Bu saldırının hedefinin direkt Başbakan ve ailesi olması ve 2003’teki işgalden sonra ilk defa bir başbakana açıktan yapılan saldırı olması bakımından da ayrı bir önem taşıyor. Eğer bu işi Kazımi kendi başına planlayıp bir mağduriyet politikasıyla pirim yapmaya hedeflemediyse hedefin değişmesi, çıtanın yükseltilmesi bundan sonraki dönemde Irak hükümetlerini ve onların arkasındaki işgalci güçleri hiç de kolay günlerin beklemediğini göstermektedir.
Yoksulluğun, işsizliğin ve baskıların had safhada olduğu Irak’ta, halk işgale, adaletsizliğe ve mevcut yönetimlere karşı haklı ve meşru direniş hakkını kullanmaktadır.
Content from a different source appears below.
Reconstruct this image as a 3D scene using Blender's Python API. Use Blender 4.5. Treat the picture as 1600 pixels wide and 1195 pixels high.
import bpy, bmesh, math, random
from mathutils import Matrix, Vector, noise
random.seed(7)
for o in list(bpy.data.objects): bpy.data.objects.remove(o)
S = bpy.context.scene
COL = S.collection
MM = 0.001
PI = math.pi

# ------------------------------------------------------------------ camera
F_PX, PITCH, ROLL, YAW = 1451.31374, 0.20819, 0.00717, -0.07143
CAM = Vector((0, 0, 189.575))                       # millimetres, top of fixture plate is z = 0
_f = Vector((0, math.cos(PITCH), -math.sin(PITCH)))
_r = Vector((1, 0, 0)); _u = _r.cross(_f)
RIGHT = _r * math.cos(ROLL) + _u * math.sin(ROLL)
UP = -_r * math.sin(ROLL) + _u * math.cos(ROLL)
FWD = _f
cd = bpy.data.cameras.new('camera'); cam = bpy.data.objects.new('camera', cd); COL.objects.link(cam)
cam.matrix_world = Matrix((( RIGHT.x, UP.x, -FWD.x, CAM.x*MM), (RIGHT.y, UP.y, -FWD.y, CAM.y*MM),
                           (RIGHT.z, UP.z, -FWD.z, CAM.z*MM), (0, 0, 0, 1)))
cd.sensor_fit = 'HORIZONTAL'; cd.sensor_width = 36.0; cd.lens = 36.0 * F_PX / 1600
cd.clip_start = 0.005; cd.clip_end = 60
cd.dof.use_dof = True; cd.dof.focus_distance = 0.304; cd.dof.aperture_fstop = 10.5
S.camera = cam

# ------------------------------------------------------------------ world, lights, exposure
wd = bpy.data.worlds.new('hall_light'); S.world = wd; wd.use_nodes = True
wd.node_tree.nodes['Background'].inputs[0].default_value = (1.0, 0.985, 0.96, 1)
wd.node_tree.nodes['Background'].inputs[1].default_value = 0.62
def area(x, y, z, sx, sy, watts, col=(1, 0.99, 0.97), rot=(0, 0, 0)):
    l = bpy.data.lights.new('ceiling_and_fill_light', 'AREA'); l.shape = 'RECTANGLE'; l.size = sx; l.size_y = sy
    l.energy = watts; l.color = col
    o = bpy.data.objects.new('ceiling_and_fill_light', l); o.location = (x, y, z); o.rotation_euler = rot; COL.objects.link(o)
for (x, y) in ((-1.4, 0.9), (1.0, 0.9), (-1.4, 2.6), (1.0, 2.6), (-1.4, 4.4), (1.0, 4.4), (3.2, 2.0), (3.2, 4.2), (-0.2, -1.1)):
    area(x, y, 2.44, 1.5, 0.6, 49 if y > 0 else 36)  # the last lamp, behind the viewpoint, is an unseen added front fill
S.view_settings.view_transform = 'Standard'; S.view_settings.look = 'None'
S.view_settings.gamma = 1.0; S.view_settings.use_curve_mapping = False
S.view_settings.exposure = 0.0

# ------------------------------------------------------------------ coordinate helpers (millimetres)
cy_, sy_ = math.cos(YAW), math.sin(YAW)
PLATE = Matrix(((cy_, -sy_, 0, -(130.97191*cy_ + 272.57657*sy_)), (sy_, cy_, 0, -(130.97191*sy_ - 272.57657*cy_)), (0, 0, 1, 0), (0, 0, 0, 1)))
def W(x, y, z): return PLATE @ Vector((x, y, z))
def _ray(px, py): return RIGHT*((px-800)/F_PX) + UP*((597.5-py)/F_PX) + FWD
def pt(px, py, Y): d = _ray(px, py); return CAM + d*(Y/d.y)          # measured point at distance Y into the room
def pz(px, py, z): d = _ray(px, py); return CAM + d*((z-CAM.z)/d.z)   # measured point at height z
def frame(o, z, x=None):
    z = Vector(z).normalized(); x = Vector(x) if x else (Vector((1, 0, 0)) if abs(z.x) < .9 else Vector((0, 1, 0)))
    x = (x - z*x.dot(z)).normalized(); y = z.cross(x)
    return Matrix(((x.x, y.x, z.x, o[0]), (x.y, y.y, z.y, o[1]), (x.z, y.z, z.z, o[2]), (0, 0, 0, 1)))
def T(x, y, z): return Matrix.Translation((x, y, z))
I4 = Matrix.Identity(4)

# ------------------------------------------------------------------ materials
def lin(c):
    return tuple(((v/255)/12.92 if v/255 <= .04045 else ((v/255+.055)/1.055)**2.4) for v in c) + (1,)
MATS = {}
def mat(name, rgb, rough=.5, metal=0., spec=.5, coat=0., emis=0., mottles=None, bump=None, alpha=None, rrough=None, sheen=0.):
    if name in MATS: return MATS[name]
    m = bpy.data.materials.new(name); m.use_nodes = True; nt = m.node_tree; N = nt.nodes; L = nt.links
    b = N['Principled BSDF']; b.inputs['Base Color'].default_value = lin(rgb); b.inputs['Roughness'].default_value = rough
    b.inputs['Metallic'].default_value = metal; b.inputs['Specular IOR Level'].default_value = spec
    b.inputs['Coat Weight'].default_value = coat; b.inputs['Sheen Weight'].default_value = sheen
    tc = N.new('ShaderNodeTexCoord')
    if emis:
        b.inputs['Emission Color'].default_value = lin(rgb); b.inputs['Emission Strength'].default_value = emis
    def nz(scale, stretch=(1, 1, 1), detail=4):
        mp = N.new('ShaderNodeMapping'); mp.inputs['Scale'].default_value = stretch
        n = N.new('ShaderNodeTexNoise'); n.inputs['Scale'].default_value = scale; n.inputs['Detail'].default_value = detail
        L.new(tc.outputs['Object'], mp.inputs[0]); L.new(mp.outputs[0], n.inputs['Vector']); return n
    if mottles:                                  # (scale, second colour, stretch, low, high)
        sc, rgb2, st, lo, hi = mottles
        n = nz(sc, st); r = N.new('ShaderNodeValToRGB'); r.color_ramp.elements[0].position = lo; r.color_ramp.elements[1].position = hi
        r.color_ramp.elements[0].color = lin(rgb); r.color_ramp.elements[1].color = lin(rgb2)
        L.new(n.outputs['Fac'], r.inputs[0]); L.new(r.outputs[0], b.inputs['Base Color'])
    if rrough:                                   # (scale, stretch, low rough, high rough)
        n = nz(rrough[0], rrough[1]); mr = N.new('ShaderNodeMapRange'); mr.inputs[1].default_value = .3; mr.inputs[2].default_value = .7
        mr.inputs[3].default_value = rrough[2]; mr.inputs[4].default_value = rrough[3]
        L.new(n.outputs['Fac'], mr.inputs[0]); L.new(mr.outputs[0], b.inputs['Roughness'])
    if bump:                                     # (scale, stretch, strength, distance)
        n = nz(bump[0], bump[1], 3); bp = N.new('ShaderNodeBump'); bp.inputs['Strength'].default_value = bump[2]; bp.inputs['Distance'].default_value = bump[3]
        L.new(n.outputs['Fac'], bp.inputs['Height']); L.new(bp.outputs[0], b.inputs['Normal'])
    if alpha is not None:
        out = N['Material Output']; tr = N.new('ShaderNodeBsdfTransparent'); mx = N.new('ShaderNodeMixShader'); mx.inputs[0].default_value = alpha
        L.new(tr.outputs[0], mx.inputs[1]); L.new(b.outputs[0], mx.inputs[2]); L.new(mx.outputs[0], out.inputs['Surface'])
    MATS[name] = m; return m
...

Bugün için bu direniş hareketlerine rengini veren hareketler gerici ideolojiler olsa da Iraklı devrimci ve komünistlerin güç toparlayarak bu isyan hareketlerine öncülük etmesi, başta işgalci güçler olmak üzere, gerici sınıflar ortadan kaldıracak devrimi hedeflemesi kaçınılmaz ve yakıcı bir gereklilik olarak ortada durmaktadır.